Return the lines from the one with "Recreate this scene" through the one with "COL = scene.collection", exactly as they appear and with no pictures.

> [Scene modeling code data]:
Start
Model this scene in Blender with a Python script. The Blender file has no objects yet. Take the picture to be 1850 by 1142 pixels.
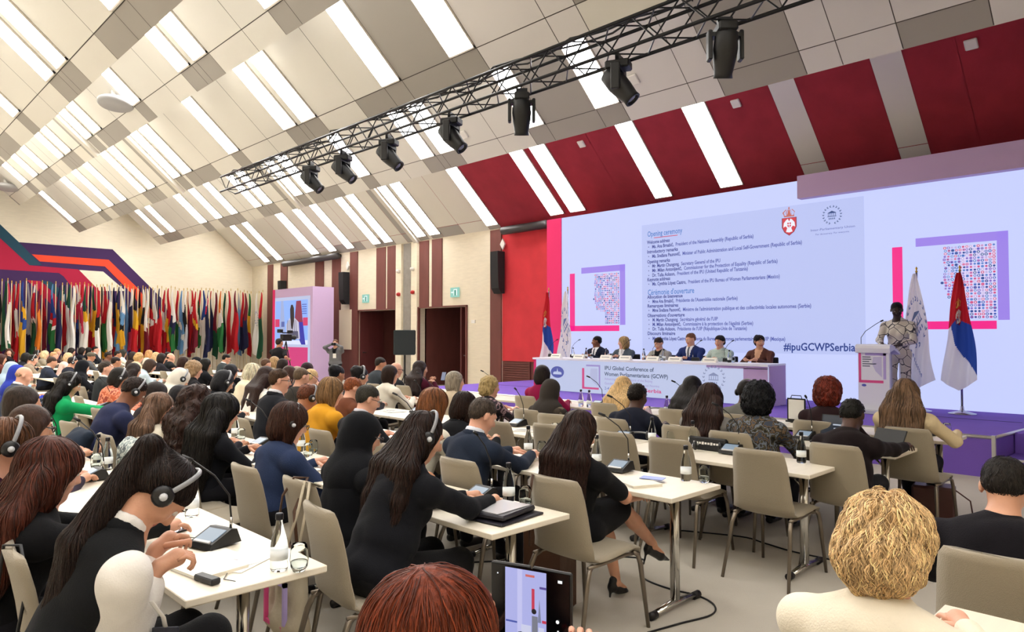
import bpy, math, random
import numpy as np
from mathutils import Vector, Matrix
# ---- camera, world, exposure -------------------------------------------------
# X runs towards the screen wall, Y along it to the left, Z up; metres.
SC = bpy.context.scene
cam_data = bpy.data.cameras.new('camera')
cam = bpy.data.objects.new('camera', cam_data)
SC.collection.objects.link(cam)
cam_data.sensor_width = 36.0
cam_data.lens = 36.0 * 1278.0 / 1850.0
cam_data.clip_end = 200
cam_data.clip_start = 0.05
cam.location = (0, 0, 1.68)
cam.rotation_euler = (math.radians(91.57), 0, math.radians(45.45 - 90))
SC.camera = cam
SC.view_settings.view_transform = 'Standard'
SC.view_settings.look = 'None'
SC.view_settings.gamma = 1
SC.view_settings.use_curve_mapping = False
SC.view_settings.exposure = EXPOSURE = 0.0
world = bpy.data.worlds.new('world')
SC.world = world
world.use_nodes = True
world.node_tree.nodes['Background'].inputs[0].default_value = (1.0, .95, .88, 1)
world.node_tree.nodes['Background'].inputs[1].default_value = 0.10
LIGHT_POWER = 15.5      # ceiling light panels
SCREEN_POWER = 1.0     # LED screens

# ---- helpers ------------------------------------------------------------------
rnd = random.Random(7)
COL = SC.collection
def srgb(h):
    if isinstance(h, (tuple, list)): return tuple(h)[:3]
    h = h.lstrip('#') or '808080'; h = h if len(h) == 6 else ''.join(c*2 for c in h); r = []
    for i in (0, 2, 4):
        c = int(h[i:i+2], 16)/255
        r.append(c/12.92 if c <= .04045 else ((c+.055)/1.055)**2.4)
    return tuple(r)
MATS = {}
def mat(name, col, rough=.7, metal=0, bump=0, bscale=40, var=0, vscale=6, stretch=None, emit=0, sheen=0, alpha=None, trans=0, ior=1.45, sss=0, spec=.5, aniso=0, pattern=None):
    if name in MATS: return MATS[name]
    m = bpy.data.materials.new(name); m.use_nodes = True
    nt = m.node_tree; b = nt.nodes['Principled BSDF']; c = srgb(col)
    b.inputs['Base Color'].default_value = (*c, 1); b.inputs['Roughness'].default_value = rough
    b.inputs['Metallic'].default_value = metal; b.inputs['IOR'].default_value = ior
    b.inputs['Specular IOR Level'].default_value = spec
    if trans: b.inputs['Transmission Weight'].default_value = trans
    if sss:
        b.inputs['Subsurface Weight'].default_value = sss
        b.inputs['Subsurface Radius'].default_value = (.012, .004, .002)
        b.inputs['Subsurface Scale'].default_value = 1
    if sheen: b.inputs['Sheen Weight'].default_value = sheen; b.inputs['Sheen Roughness'].default_value = .5
    if emit:
        b.inputs['Emission Color'].default_value = (*c, 1); b.inputs['Emission Strength'].default_value = emit
        b.inputs['Base Color'].default_value = (.02, .02, .02, 1)
    if bump or var or pattern:
        tc = nt.nodes.new('ShaderNodeTexCoord'); mp = nt.nodes.new('ShaderNodeMapping')
        nt.links.new(tc.outputs['Object'], mp.inputs[0])
        if stretch: mp.inputs['Scale'].default_value = stretch
    if bump:
        n = nt.nodes.new('ShaderNodeTexNoise'); n.inputs['Scale'].default_value = bscale; n.inputs['Detail'].default_value = 4
        bp = nt.nodes.new('ShaderNodeBump'); bp.inputs['Strength'].default_value = bump; bp.inputs['Distance'].default_value = .01
        nt.links.new(mp.outputs[0], n.inputs['Vector']); nt.links.new(n.outputs[0], bp.inputs['Height'])
        nt.links.new(bp.outputs[0], b.inputs['Normal'])
    if var:
        n = nt.nodes.new('ShaderNodeTexNoise'); n.inputs['Scale'].default_value = vscale; n.inputs['Detail'].default_value = 3
        r = nt.nodes.new('ShaderNodeValToRGB')
        r.color_ramp.elements[0].position = .3; r.color_ramp.elements[1].position = .7
        r.color_ramp.elements[0].color = (*[x*(1-var) for x in c], 1)
        r.color_ramp.elements[1].color = (*[min(1, x*(1+var)) for x in c], 1)
        nt.links.new(mp.outputs[0], n.inputs['Vector']); nt.links.new(n.outputs[0], r.inputs[0]); nt.links.new(r.outputs[0], b.inputs['Base Color'])
    if pattern:   # (list of colours, scale, kind)
        cols, sc_, kind = pattern
        if kind == 'noise':
            n = nt.nodes.new('ShaderNodeTexNoise'); n.inputs['Scale'].default_value = sc_; n.inputs['Detail'].default_value = 3; out = n.outputs[0]; lo, hi = .32, .68
        elif kind == 'voronoi':
            n = nt.nodes.new('ShaderNodeTexVoronoi'); n.inputs['Scale'].default_value = sc_; out = n.outputs['Color']; lo, hi = .1, .9
        elif kind == 'edge':
            n = nt.nodes.new('ShaderNodeTexVoronoi'); n.feature = 'DISTANCE_TO_EDGE'; n.inputs['Scale'].default_value = sc_; out = n.outputs[0]; lo, hi = 0, .12
        else:
            n = nt.nodes.new('ShaderNodeTexWave'); n.bands_direction = 'Z'; n.inputs['Scale'].default_value = sc_; n.inputs['Distortion'].default_value = 6; out = n.outputs[0]; lo, hi = .2, .8
        nt.links.new(mp.outputs[0], n.inputs['Vector'])
        r = nt.nodes.new('ShaderNodeValToRGB'); r.color_ramp.interpolation = 'CONSTANT'
        e = r.color_ramp.elements
        while len(e) < len(cols): e.new(.5)
        for i, cc in enumerate(cols):
            e[i].position = lo + (hi-lo)*i/len(cols) if i else 0
            e[i].color = (*srgb(cc), 1)
        nt.links.new(out, r.inputs[0]); nt.links.new(r.outputs[0], b.inputs['Base Color'])
    MATS[name] = m
    return m

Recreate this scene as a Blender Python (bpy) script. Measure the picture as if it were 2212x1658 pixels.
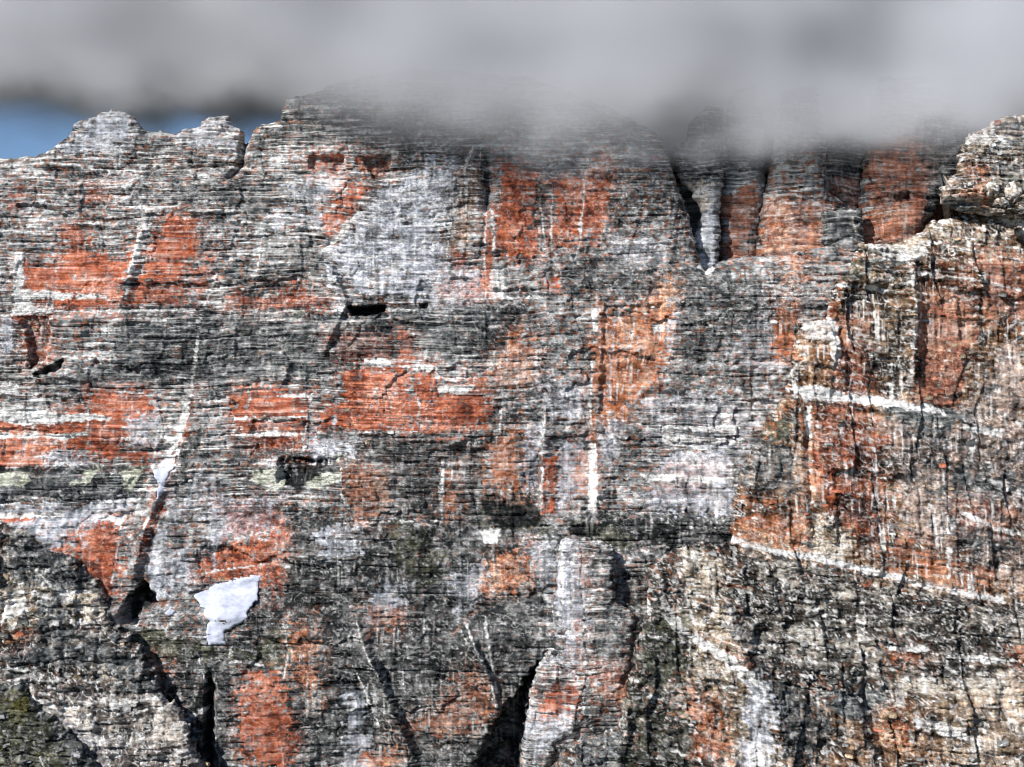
import bpy, math, random
import numpy as np

# ------------------------------------------------------------------ camera, sky, sun, exposure
S = 0.4069            # metres per drawing unit on the plane of the main wall (a 900 m wide view)
DIST = 1500.0         # camera to main wall
H = 420.0             # camera height above the valley floor, level with the middle of the wall
scene = bpy.context.scene
for ob in list(bpy.data.objects): bpy.data.objects.remove(ob, do_unlink=True)
COL = scene.collection

cam_d = bpy.data.cameras.new('camera')
cam = bpy.data.objects.new('camera', cam_d); COL.objects.link(cam)
cam.location = (0, -DIST, H); cam.rotation_euler = (math.pi/2, 0, 0)
cam_d.sensor_width = 36.0
cam_d.lens = 36.0*DIST/(2212*S)
cam_d.clip_end = 60000; cam_d.clip_start = 1.0
scene.camera = cam

SUN_AZ, SUN_EL = math.radians(-47), math.radians(37)    # from the view axis towards the left, and up
to_sun = (math.sin(SUN_AZ)*math.cos(SUN_EL), -math.cos(SUN_AZ)*math.cos(SUN_EL), math.sin(SUN_EL))
world = bpy.data.worlds.new('World'); scene.world = world; world.use_nodes = True
wn = world.node_tree; wn.nodes.clear()
sky = wn.nodes.new('ShaderNodeTexSky'); sky.sky_type = 'NISHITA'; sky.sun_disc = False
sky.sun_elevation = SUN_EL; sky.sun_rotation = math.atan2(to_sun[0], to_sun[1]); sky.altitude = 2400; sky.dust_density = 0.0; sky.air_density = 0.9; sky.ozone_density = 4.0
bg = wn.nodes.new('ShaderNodeBackground'); bg.inputs['Strength'].default_value = 0.065
wo = wn.nodes.new('ShaderNodeOutputWorld')
wn.links.new(sky.outputs[0], bg.inputs[0]); wn.links.new(bg.outputs[0], wo.inputs[0])

sun_d = bpy.data.lights.new('sun', 'SUN'); sun_d.energy = 5.0; sun_d.angle = math.radians(0.6)
sun_d.color = (1.0, 0.965, 0.92)
sun = bpy.data.objects.new('sun', sun_d); COL.objects.link(sun)
import mathutils
sun.rotation_euler = mathutils.Vector(to_sun).to_track_quat('Z', 'Y').to_euler()
sun.location = (-800, -1400, 1400)

vs = scene.view_settings
vs.view_transform = 'Standard'; vs.look = 'None'; vs.gamma = 1.0; vs.exposure = 0.6
vs.use_curve_mapping = False
scene.render.engine = 'CYCLES'
cy = scene.cycles
cy.max_bounces = 6; cy.diffuse_bounces = 2; cy.glossy_bounces = 1; cy.transmission_bounces = 1
cy.volume_bounces = 2; cy.transparent_max_bounces = 4
cy.volume_step_rate = 1.5; cy.volume_max_steps = 256
cy.use_denoising = True; cy.filter_width = 1.0
try: cy.denoiser = 'OPENIMAGEDENOISE'; cy.denoising_input_passes = 'RGB_ALBEDO_NORMAL'; cy.denoising_prefilter = 'ACCURATE'
except Exception: pass

# ------------------------------------------------------------------ noise
rng = np.random.default_rng(7)
NP = 8192
PERM = np.concatenate([rng.permutation(NP)]*3).astype(np.int32)
ANG = rng.random(NP)*2*np.pi
GX, GY = np.cos(ANG).astype(np.float32), np.sin(ANG).astype(np.float32)
RND = rng.random(NP).astype(np.float32)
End
> [Written answer]:
Recreate this scene as a Blender Python (bpy) script. Measure the picture as if it were 2212x1658 pixels.
import bpy, math, random
import numpy as np

# ------------------------------------------------------------------ camera, sky, sun, exposure
S = 0.4069            # metres per drawing unit on the plane of the main wall (a 900 m wide view)
DIST = 1500.0         # camera to main wall
H = 420.0             # camera height above the valley floor, level with the middle of the wall
scene = bpy.context.scene
for ob in list(bpy.data.objects): bpy.data.objects.remove(ob, do_unlink=True)
COL = scene.collection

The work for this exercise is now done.